▶ **Set exercise**
Please set down all the lines beneath this one exactly, without the pictures.
===== Source data
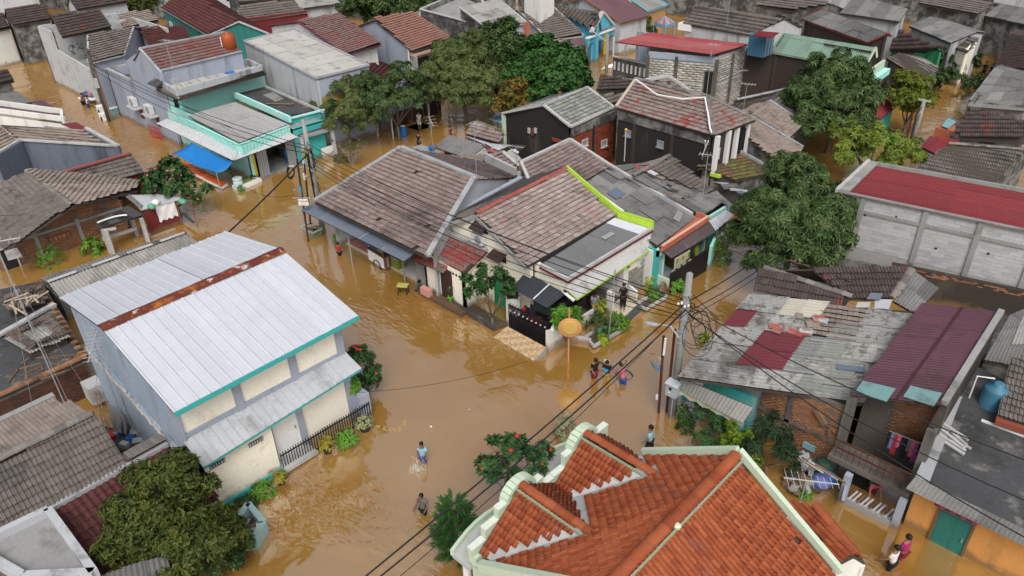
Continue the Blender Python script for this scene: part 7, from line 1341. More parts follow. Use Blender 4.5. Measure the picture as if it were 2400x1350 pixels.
tree('lane side bushes below the yellow green tree',[(2195,150,1.6,1.5),(2225,170,1.0,1.2),(2262,148,1.2,1.3),(2190,198,.8,1.1)],'small',f_mango,34,1.5,cat='bush',name='bush');tree('shrub on the lane bank opposite the yellow green tree',[(2285,205,1.2,1.0),(2310,196,1.2,1.0)],'small',f_mango,30,1.4,cat='bush',name='bush')
def conifer():
    b=at(1060,1290,0);tp=at(1062,1150,3.6);tp=Vector((b.x,b.y,3.9));b=at(1074,1300,0.0);t=thing('conifer','young feathery conifer standing beside the orange house canopy','tree',(b.x,b.y,-.5),'trees among the flooded houses');top=Vector((b.x,b.y,aty(1062,1188,b.y).z));P=[];D=[];m=MB().tube([(b.x,b.y,-.5),top],.08,8,.02);m.build('trunk',bark,t,True);lm=MB();z=.25;k=0
    while z<top.z-.05:
        r=.56*(1-(z/top.z)**1.8)+.1
        for j in range(7):
            a=k*2.4+j*.9+rnd.random()*.3;d=Vector((math.cos(a),math.sin(a),.25));c=Vector((b.x,b.y,z));lm.tube([c,c+d*r],.02,4,.008)
            for s in np.linspace(.25,1,7):P.append(c+d*r*s+Vector((0,0,-.12*s*s)));D.append(d)
        z+=.3;k+=1
    lm.build('limb',bark,t);V,F=rosette('needle');P=np.array([tuple(p)for p in P]);D=np.array([tuple(d)for d in D]);A=np.zeros((len(P),3,3));x=D/np.linalg.norm(D,axis=1,keepdims=True);zz=np.array([0,0,1.0])-x*x[:,2:3];zz/=np.linalg.norm(zz,axis=1,keepdims=True);y=np.cross(zz,x);sc_=nrg.uniform(.7,1.05,len(P))[:,None];A[:,:,0]=x*sc_;A[:,:,1]=y*sc_;A[:,:,2]=zz*sc_
    VV=np.einsum('nij,kj->nki',A,V)+P[:,None];npobj('crown',VV.reshape(-1,3),(F[None]+(np.arange(len(P))*len(V))[:,None,None]).reshape(-1,4),f_con,t)
conifer()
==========
▶ **Output for this exercise**
Continue the Blender Python script for this scene: part 7, from line 1341. More parts follow. Use Blender 4.5. Measure the picture as if it were 2400x1350 pixels.
tree('lane side bushes below the yellow green tree',[(2195,150,1.6,1.5),(2225,170,1.0,1.2),(2262,148,1.2,1.3),(2190,198,.8,1.1)],'small',f_mango,34,1.5,cat='bush',name='bush');tree('shrub on the lane bank opposite the yellow green tree',[(2285,205,1.2,1.0),(2310,196,1.2,1.0)],'small',f_mango,30,1.4,cat='bush',name='bush')
def conifer():
    b=at(1060,1290,0);tp=at(1062,1150,3.6);tp=Vector((b.x,b.y,3.9));b=at(1074,1300,0.0);t=thing('conifer','young feathery conifer standing beside the orange house canopy','tree',(b.x,b.y,-.5),'trees among the flooded houses');top=Vector((b.x,b.y,aty(1062,1188,b.y).z));P=[];D=[];m=MB().tube([(b.x,b.y,-.5),top],.08,8,.02);m.build('trunk',bark,t,True);lm=MB();z=.25;k=0
    while z<top.z-.05:
        r=.56*(1-(z/top.z)**1.8)+.1
        for j in range(7):
            a=k*2.4+j*.9+rnd.random()*.3;d=Vector((math.cos(a),math.sin(a),.25));c=Vector((b.x,b.y,z));lm.tube([c,c+d*r],.02,4,.008)
            for s in np.linspace(.25,1,7):P.append(c+d*r*s+Vector((0,0,-.12*s*s)));D.append(d)
        z+=.3;k+=1
    lm.build('limb',bark,t);V,F=rosette('needle');P=np.array([tuple(p)for p in P]);D=np.array([tuple(d)for d in D]);A=np.zeros((len(P),3,3));x=D/np.linalg.norm(D,axis=1,keepdims=True);zz=np.array([0,0,1.0])-x*x[:,2:3];zz/=np.linalg.norm(zz,axis=1,keepdims=True);y=np.cross(zz,x);sc_=nrg.uniform(.7,1.05,len(P))[:,None];A[:,:,0]=x*sc_;A[:,:,1]=y*sc_;A[:,:,2]=zz*sc_
    VV=np.einsum('nij,kj->nki',A,V)+P[:,None];npobj('crown',VV.reshape(-1,3),(F[None]+(np.arange(len(P))*len(V))[:,None,None]).reshape(-1,4),f_con,t)
conifer()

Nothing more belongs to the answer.